Publication Type: Poster
Abstract: The Jewish brothers Saleh (1908-1986) and Daud Al Kuwaiti (1910-1976) were among the leading urban musicians of Kuwait in the 1920s, producing songs that were favorites of the learned class and royals of the region. In order to advance their musical careers, both Kuwaiti men left for Iraq in the 1930s. In Baghdad, a foremost music hub of the Middle East, the brothers received great acclaim. They established and performed in the orchestra of Iraq’s first radio station, and their gifts as composers, singers, and musicians (Saleh on violin and Daud on oud, i.e., lute), gained them notoriety throughout the Arab world as well as locally: they were beloved by King Faisal of Iraq. In the 1950s, while still revered, the brothers moved to Israel only to harshly discover that their “Arab” type of music was not valued, indeed, it was viewed by many with great disdain.
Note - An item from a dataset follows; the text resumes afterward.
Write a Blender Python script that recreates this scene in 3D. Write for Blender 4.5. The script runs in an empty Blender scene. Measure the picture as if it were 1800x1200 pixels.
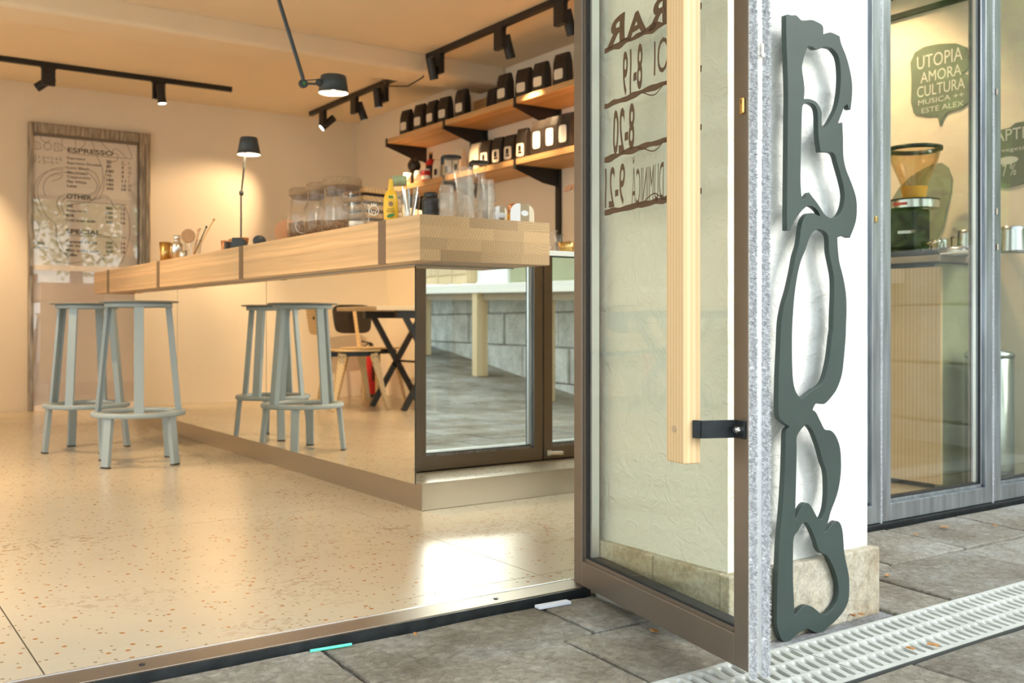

Thus, the last decades of their lives were difficult as the men struggled to fit into a new culture. The professional journey of Saleh and Daud Al Kuwaiti manifest the challenges of artists migrating between three Middle Eastern societies. This poster session presents these almost-forgotten musicians as a case study of immigration and cultural anxiety within the Middle East in the 20th century.